--- WHAT TO DO ---
Output, word for word, every line from the start of the listing down to and including the line that contains "sc.camera = cam"; include nothing else.

--- COLLECTED DATA ---
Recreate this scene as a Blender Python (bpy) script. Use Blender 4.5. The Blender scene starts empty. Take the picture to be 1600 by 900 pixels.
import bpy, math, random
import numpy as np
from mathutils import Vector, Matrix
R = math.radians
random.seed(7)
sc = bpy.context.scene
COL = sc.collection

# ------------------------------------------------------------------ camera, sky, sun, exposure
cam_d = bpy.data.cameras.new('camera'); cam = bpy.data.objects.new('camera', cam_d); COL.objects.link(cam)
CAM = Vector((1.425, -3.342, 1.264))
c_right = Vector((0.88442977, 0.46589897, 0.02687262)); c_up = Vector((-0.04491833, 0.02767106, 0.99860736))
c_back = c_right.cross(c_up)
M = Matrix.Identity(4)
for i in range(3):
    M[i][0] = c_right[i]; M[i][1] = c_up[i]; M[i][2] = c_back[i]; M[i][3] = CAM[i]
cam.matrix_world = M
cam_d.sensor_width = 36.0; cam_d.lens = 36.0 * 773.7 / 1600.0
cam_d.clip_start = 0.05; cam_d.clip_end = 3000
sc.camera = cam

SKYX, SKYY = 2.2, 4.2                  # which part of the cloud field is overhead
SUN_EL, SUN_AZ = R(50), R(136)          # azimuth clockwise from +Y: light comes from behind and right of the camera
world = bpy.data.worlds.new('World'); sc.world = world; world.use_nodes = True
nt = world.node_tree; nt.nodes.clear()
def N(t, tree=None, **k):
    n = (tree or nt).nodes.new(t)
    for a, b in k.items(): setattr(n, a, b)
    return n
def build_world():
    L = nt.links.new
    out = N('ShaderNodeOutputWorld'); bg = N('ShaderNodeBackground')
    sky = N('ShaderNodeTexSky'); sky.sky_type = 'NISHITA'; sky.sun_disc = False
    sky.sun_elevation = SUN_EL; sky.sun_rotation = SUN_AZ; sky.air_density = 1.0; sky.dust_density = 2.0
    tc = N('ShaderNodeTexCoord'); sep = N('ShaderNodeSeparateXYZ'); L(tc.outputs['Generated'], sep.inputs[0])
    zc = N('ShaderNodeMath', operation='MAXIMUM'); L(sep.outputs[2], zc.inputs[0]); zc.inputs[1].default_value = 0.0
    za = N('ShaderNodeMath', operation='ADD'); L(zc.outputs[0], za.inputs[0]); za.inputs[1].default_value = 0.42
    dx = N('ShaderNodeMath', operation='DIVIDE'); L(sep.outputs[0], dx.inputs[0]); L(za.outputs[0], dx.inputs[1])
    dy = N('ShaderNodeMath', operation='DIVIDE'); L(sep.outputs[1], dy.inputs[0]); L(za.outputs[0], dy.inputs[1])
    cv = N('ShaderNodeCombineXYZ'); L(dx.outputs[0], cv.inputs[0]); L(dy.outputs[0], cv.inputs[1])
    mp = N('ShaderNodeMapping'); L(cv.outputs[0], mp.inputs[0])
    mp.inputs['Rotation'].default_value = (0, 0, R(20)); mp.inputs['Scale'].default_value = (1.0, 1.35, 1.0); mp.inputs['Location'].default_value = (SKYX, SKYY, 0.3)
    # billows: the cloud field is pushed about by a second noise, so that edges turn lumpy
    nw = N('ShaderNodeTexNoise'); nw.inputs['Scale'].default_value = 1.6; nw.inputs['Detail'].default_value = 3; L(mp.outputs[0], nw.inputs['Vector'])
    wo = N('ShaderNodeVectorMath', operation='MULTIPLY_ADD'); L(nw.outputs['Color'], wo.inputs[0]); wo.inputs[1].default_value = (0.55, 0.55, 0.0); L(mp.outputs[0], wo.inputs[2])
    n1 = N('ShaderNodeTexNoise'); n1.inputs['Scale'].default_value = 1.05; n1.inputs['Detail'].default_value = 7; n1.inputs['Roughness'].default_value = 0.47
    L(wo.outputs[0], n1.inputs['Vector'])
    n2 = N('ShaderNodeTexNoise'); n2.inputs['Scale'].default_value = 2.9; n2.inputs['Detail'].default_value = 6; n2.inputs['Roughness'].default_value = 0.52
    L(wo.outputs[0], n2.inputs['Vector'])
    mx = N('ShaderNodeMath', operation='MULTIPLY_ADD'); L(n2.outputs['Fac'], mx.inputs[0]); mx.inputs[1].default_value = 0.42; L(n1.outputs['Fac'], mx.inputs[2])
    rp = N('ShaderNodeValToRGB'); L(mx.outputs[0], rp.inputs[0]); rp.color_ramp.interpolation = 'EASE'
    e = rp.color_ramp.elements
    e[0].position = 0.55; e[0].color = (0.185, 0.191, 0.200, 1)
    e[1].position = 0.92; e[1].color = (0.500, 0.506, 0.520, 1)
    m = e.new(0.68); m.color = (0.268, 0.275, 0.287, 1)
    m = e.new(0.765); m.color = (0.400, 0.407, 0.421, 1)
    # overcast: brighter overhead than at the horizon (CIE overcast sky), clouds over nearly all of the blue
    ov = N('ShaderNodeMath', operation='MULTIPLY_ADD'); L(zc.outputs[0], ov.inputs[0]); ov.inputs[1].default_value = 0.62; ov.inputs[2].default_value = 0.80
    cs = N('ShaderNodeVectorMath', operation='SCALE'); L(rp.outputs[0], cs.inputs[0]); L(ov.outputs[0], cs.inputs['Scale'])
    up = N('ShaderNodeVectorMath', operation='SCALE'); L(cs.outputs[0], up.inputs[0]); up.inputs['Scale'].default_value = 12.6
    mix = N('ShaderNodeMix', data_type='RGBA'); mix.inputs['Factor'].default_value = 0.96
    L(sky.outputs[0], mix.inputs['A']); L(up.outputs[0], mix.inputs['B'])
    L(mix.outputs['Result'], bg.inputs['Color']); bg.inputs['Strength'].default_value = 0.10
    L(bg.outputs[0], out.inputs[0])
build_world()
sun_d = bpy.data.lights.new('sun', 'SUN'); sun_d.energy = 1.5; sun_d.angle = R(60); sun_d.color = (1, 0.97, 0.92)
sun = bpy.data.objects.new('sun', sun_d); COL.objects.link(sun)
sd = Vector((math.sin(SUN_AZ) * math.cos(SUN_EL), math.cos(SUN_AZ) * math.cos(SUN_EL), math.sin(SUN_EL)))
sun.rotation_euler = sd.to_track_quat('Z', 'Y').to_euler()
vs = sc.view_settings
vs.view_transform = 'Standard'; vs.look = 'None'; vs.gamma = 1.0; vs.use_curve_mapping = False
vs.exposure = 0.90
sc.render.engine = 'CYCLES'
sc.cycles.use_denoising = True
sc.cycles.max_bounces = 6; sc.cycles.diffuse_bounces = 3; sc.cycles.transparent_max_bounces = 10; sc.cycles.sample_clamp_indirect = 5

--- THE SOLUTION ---
Recreate this scene as a Blender Python (bpy) script. Use Blender 4.5. The Blender scene starts empty. Take the picture to be 1600 by 900 pixels.
import bpy, math, random
import numpy as np
from mathutils import Vector, Matrix
R = math.radians
random.seed(7)
sc = bpy.context.scene
COL = sc.collection

# ------------------------------------------------------------------ camera, sky, sun, exposure
cam_d = bpy.data.cameras.new('camera'); cam = bpy.data.objects.new('camera', cam_d); COL.objects.link(cam)
CAM = Vector((1.425, -3.342, 1.264))
c_right = Vector((0.88442977, 0.46589897, 0.02687262)); c_up = Vector((-0.04491833, 0.02767106, 0.99860736))
c_back = c_right.cross(c_up)
M = Matrix.Identity(4)
for i in range(3):
    M[i][0] = c_right[i]; M[i][1] = c_up[i]; M[i][2] = c_back[i]; M[i][3] = CAM[i]
cam.matrix_world = M
cam_d.sensor_width = 36.0; cam_d.lens = 36.0 * 773.7 / 1600.0
cam_d.clip_start = 0.05; cam_d.clip_end = 3000
sc.camera = cam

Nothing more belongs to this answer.